Danach versuchten die Experten die Lücke zu stopfen, das ging jedoch nicht so schnell, wie die Lücke geleakt wurde. Mindestens seitdem 01.12.2021 nutzten Hacker dann die Lücke (diese bestand bereits seit 2013). Der Bug wurde spätestens durch das BSI offiziell und innerhalb weniger Stunden stieg die Anzahl der Attacken von wenigen Tausend in den Millionenbereich. Hacker machen gerne Überstunden.
Einfluss auf Versicherungen und Softwarehersteller
Viele Versicherungen und Softwarehersteller waren durch Angriffe betroffen. Es wurden dabei Attacken auf Häuser wie die R+V versucht. Manche Versicherungen wie Signal Iduna, Allianz oder Debeka haben vorsorglich Teile ihrer IT-Struktur abgeschaltet. Versicherungen wie Zurich Deutschland oder Hanse Merkur gingen in erhöhte Alarmbereitschaft. Auch die Gothaer steuerte mithilfe Ihres ISM und einer Task-Force durch das Geschehen. Die Debeka schaltete kurzfristig Ihre Homepage ab. Selbst die großen Player wie Apple, Google oder Amazon blieben nicht verschont. Und auch wir als adesso bildeten keine Ausnahme und haben manche Services kurzfristig sicherheitshalber eingeschränkt. Cyberversicherer befürchteten gigantische Schadenssummen rund um diesen Schwarzen Freitag. Die Anfragen bei IT-Security-Experten gingen durch die Decke. Geld war nebensächlich, Sicherheit wurde benötigt.

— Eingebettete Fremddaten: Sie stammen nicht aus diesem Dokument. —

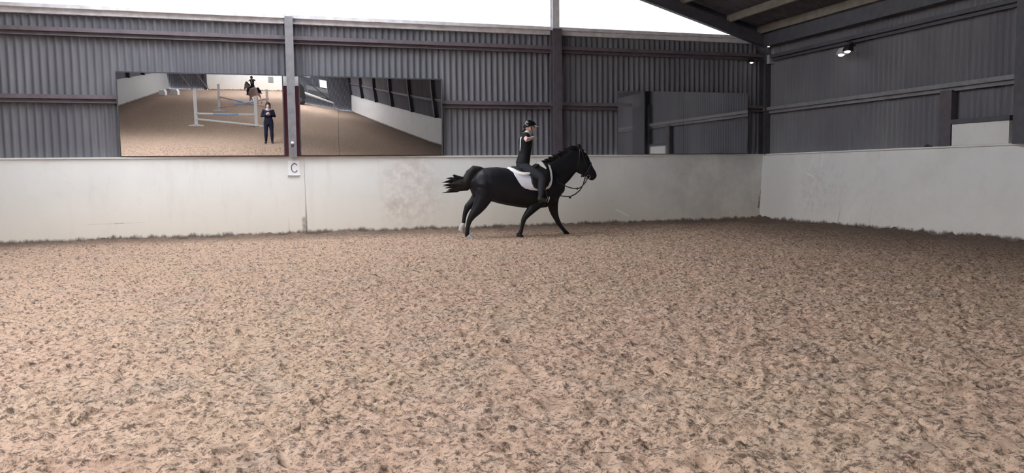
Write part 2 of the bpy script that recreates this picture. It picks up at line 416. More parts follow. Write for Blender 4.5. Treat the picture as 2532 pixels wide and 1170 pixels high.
# left wall
wl = tag(empty('wall_left'), kind='structure')
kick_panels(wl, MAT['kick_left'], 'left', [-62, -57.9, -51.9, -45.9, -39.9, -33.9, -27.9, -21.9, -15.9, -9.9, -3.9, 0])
MB().box(XL - .10, XL + .035, -62, 0, KT - .03, KT - .002).build('ledge', MAT['kick_left'], wl)
for i, (y0, y1) in enumerate(zip(BAYS[1:], BAYS[:-1])):
    corrugated('sheeting', MAT['sheet'], wl, 'y', y0, y1, LEFT_SILL[i], 4.55, XL - .11, per=4)
for y in BAYS[1:]:
    i_column(wl, XL + .02, y, KT - .02, 4.4, MAT['darksteel'], .3, .26, along='y')
girt(wl, 'y', -62, 0, XL - .08, 3.775, 1, MAT['darksteel'])
MB().box(XL - .12, XL + .13, -62, 0, 4.12, 4.5).build('eaves_beam', MAT['darksteel'], wl)

# far end wall, behind the camera (seen only in the mirrors): boards on the left half, a gateway on the right half
wf = tag(empty('wall_front'), kind='structure')
kick_panels(wf, MAT['kick_far'], 'far', [-7.0, -3.2, .6])
MB().box(-7.0, .6, YF - .08, YF + .035, KT - .03, KT - .002).build('ledge', MAT['kick_far'], wf)
corrugated('sheeting', MAT['sheet'], wf, 'x', -7.0, .6, 1.45, 4.4, YF - .11, per=4)
corrugated('sheeting', MAT['roof'], wf, 'x', -10.5, -7.0, -.1, 4.4, YF - .11, per=4)
for x0, x1, z0, z1 in ((.6, 11.2, -.1, .9), (.6, 6.5, .9, 4.4), (9.05, 11.2, .9, 4.4), (6.5, 9.05, 3.05, 4.4), (7.4, 9.05, 2.5, 3.05), (6.5, 7.0, .9, 2.5), (7.0, 8.2, 1.75, 2.5), (8.9, 9.05, .9, 2.5)):
    corrugated('sheeting', MAT['roof'], wf, 'x', x0, x1, z0, z1, YF - .11, per=4)
for x0, x1, z0, z1, mt in ((6.5, 7.4, 2.5, 3.05, 'gable'), (8.2, 8.9, 1.75, 2.5, 'gable'), (7.0, 8.9, .9, 1.75, 'dimpane')):
    MB().box(x0, x1, YF - .12, YF - .10, z0, z1).build('window_pane', MAT[mt], wf)
    m = MB()
    for x in (x0, x1): m.box(x - .03, x + .03, YF - .09, YF - .05, z0 - .03, z1 + .03)
    for z in (z0, z1): m.box(x0, x1, YF - .09, YF - .05, z - .03, z + .03)
    m.build('window_frame', MAT['steel'], wf)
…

Die gefürchtete IT-Apokalypse trat glücklicherweise nicht ein. Viele VUs und Softwarehersteller konnten mithilfe eines funktionierendem ISM, Notfallplänen und wahrscheinlich auch vielen Überstunden das Schlimmste verhindern. Obwohl anfänglich erwartet wurde, dass die großen Attacken erst zeitversetzt nach Übernahme der Server stattfinden würden, sind bis dato wenig Schäden bekannt.

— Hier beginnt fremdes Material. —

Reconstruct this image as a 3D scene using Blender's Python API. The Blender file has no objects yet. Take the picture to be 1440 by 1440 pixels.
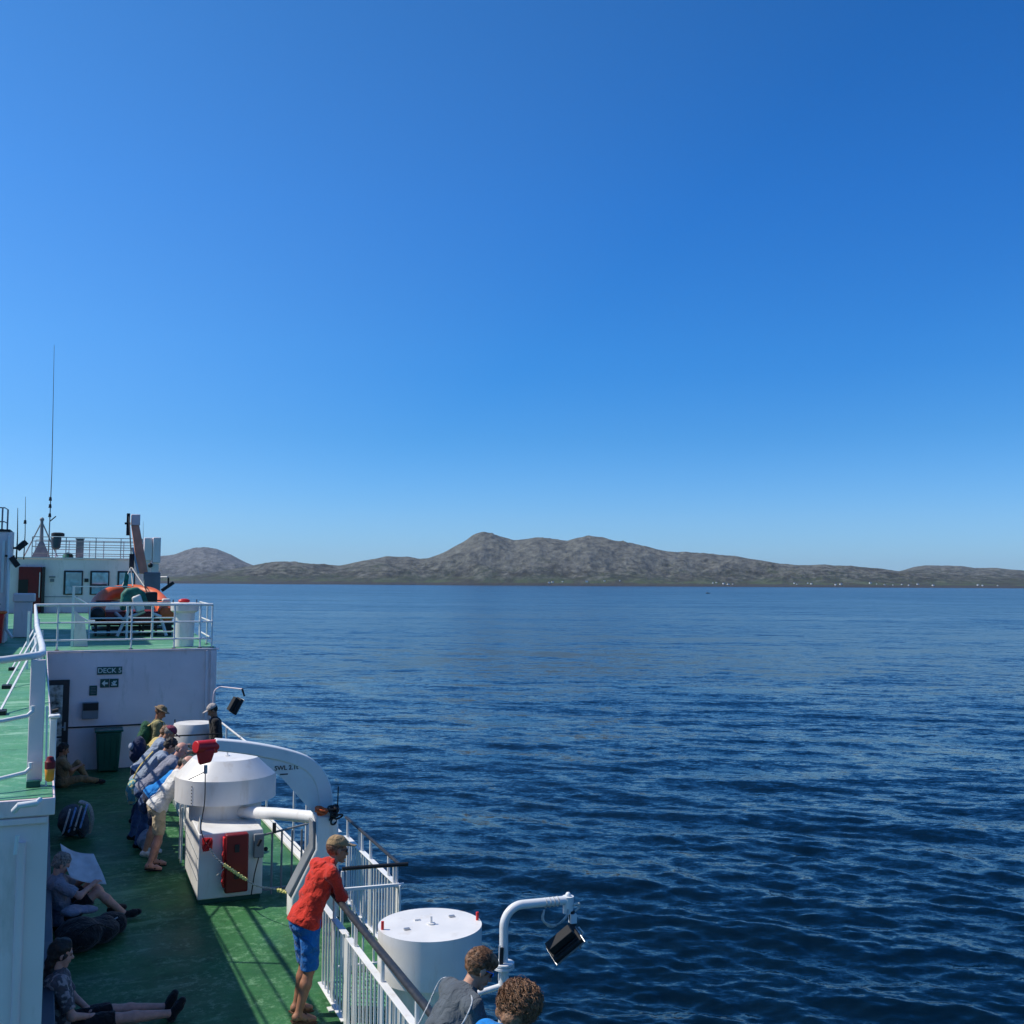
import bpy, math, random
import numpy as np
from mathutils import Vector, Matrix
random.seed(7); rng = np.random.default_rng(11)
sc = bpy.context.scene
COL = sc.collection
# ------------------------------------------------------------------ camera
CAMZ = 4.2
yaw = math.atan(608/1444.); pitch = math.atan(100.5/1444.); roll = math.radians(0.33)
fw = Vector((math.sin(yaw)*math.cos(pitch), math.cos(yaw)*math.cos(pitch), math.sin(pitch)))
r0 = Vector((math.cos(yaw), -math.sin(yaw), 0)); u0 = r0.cross(fw)
rr = r0*math.cos(roll) + u0*math.sin(roll); uu = rr.cross(fw)
cam = bpy.data.cameras.new('camera'); camo = bpy.data.objects.new('camera', cam); COL.objects.link(camo)
camo.matrix_world = Matrix(((rr.x, uu.x, -fw.x, 0), (rr.y, uu.y, -fw.y, 0), (rr.z, uu.z, -fw.z, CAMZ), (0, 0, 0, 1)))
cam.sensor_width = 36; cam.sensor_height = 36; cam.lens = 36*1444/1440.
cam.clip_start = 0.1; cam.clip_end = 150000
sc.camera = camo
# ------------------------------------------------------------------ sun and sky
SUN_AZ = math.atan2(-.894, .447); SUN_EL = math.radians(51)
S = Vector((math.sin(SUN_AZ)*math.cos(SUN_EL), math.cos(SUN_AZ)*math.cos(SUN_EL), math.sin(SUN_EL)))
sl = bpy.data.lights.new('sun', 'SUN'); sl.energy = 4.7; sl.angle = math.radians(.53); sl.color = (1, .93, .82)
slo = bpy.data.objects.new('sun', sl); COL.objects.link(slo); slo.rotation_euler = S.to_track_quat('Z', 'Y').to_euler(); slo.location = (0, 0, 60)
wd = bpy.data.worlds.new('World'); sc.world = wd; wd.use_nodes = True
nt = wd.node_tree; bg = nt.nodes['Background']
sky = nt.nodes.new('ShaderNodeTexSky'); sky.sky_type = 'NISHITA'; sky.sun_disc = False
sky.sun_elevation = SUN_EL; sky.sun_rotation = SUN_AZ; sky.air_density = 1; sky.dust_density = .3; sky.ozone_density = 4
def N(t, ty, **k):
    n = t.nodes.new(ty)
    for a, b in k.items(): setattr(n, a, b)
    return n
def ramp(t, stops, src, interp='LINEAR'):
    n = N(t, 'ShaderNodeValToRGB'); n.color_ramp.interpolation = interp; e = n.color_ramp.elements
    while len(e) < len(stops): e.new(.5)
    for i, (p, c) in enumerate(stops):
        e[i].position = p; e[i].color = (*c, 1) if len(c) == 3 else c
    t.links.new(src, n.inputs[0]); return n.outputs[0]
def mathn(t, op, a, b=None, clamp=False):
    n = N(t, 'ShaderNodeMath', operation=op, use_clamp=clamp)
    for i, v in enumerate((a, b)):
        if v is None: continue
        if isinstance(v, (int, float)): n.inputs[i].default_value = v
        else: t.links.new(v, n.inputs[i])
    return n.outputs[0]
def mixc(t, mode, fac, a, b):
    n = N(t, 'ShaderNodeMix', data_type='RGBA', blend_type=mode)
    for i, v in ((0, fac), (6, a), (7, b)):
        if isinstance(v, (int, float)): n.inputs[i].default_value = v
        elif isinstance(v, tuple): n.inputs[i].default_value = (*v, 1)
        else: t.links.new(v, n.inputs[i])
    return n.outputs[2]
tc = N(nt, 'ShaderNodeTexCoord'); sx = N(nt, 'ShaderNodeSeparateXYZ'); nt.links.new(tc.outputs['Generated'], sx.inputs[0])
dt = N(nt, 'ShaderNodeVectorMath', operation='DOT_PRODUCT'); nt.links.new(tc.outputs['Generated'], dt.inputs[0]); dt.inputs[1].default_value = S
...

Warum ist es aber möglich, dass so außerordentlich wichtiger Programmcode in der Verantwortung von wenigen ehrenamtlichen Entwicklern liegt? Dadurch können viele Software-Hersteller auf diese Komponenten zurückgreifen und müssen nicht immer von vorne entwickeln. Hier können viele Experten den Code überprüfen. Das geht bei proprietär entwickelter Software nicht so einfach. Open-Source-Komponenten sind grundsätzlich die richtige Entscheidung. Das Problem bei Open-Source-Komponenten ist häufig die Finanzierung. Die Log4J-Entwickler haben beispielsweise hauptberuflich in Vollzeit gearbeitet und wurden für die Pflege von Log4J nicht bezahlt:
Fazit
Es geht also nicht um faule Programmierer, die das Fegefeuer verdient haben, sondern die Unternehmen, der Staat und die Politik müssen sich überlegen, was Ihnen IT-Sicherheit und Resilienz wert ist.
Politisch stehen die Chancen dafür gar nicht so schlecht, denn „die Ampel“ hat sich in ihrem Koalitionsvertrag an verschiedenen Stellen zum Open-Source-Gedanken bekannt. Zum einen soll es offene Standards für öffentliche IT-Projekte geben. Auch „Entwicklungsaufträge werden in der Regel als Open Source beauftragt“ und die dabei entstehende Software soll grundsätzlich öffentlich gemacht werden. Ebenfalls findet sich das Schlagwort der „digitalen Souveränität“ in dem Vertrag wieder, sie soll unter anderem durch das Recht auf Interoperabilität und Portabilität sowie das Setzen auf offene Standards, Open Source und europäische Ökosysteme, etwa bei 5G oder KI, erreicht werden.
Unabhängig davon ist es für die Softwarehersteller und VUs wichtig, über ein funktionierendes ISM mit klaren Prozessen, Verantwortlichkeiten, Kommunikationsketten, Eskalationsregeln und entsprechender Kundenkommunikation zu verfügen. Entscheidend ist nicht, ob Probleme auftreten, sondern wie mit diesen professionell und lösungsorientiert umgegangen wird. Trotzdem, ich weiß nicht, wie es Ihnen damit geht: Den nächsten Exploit dieser Größenordnung bitte erst wieder in 20 Jahren.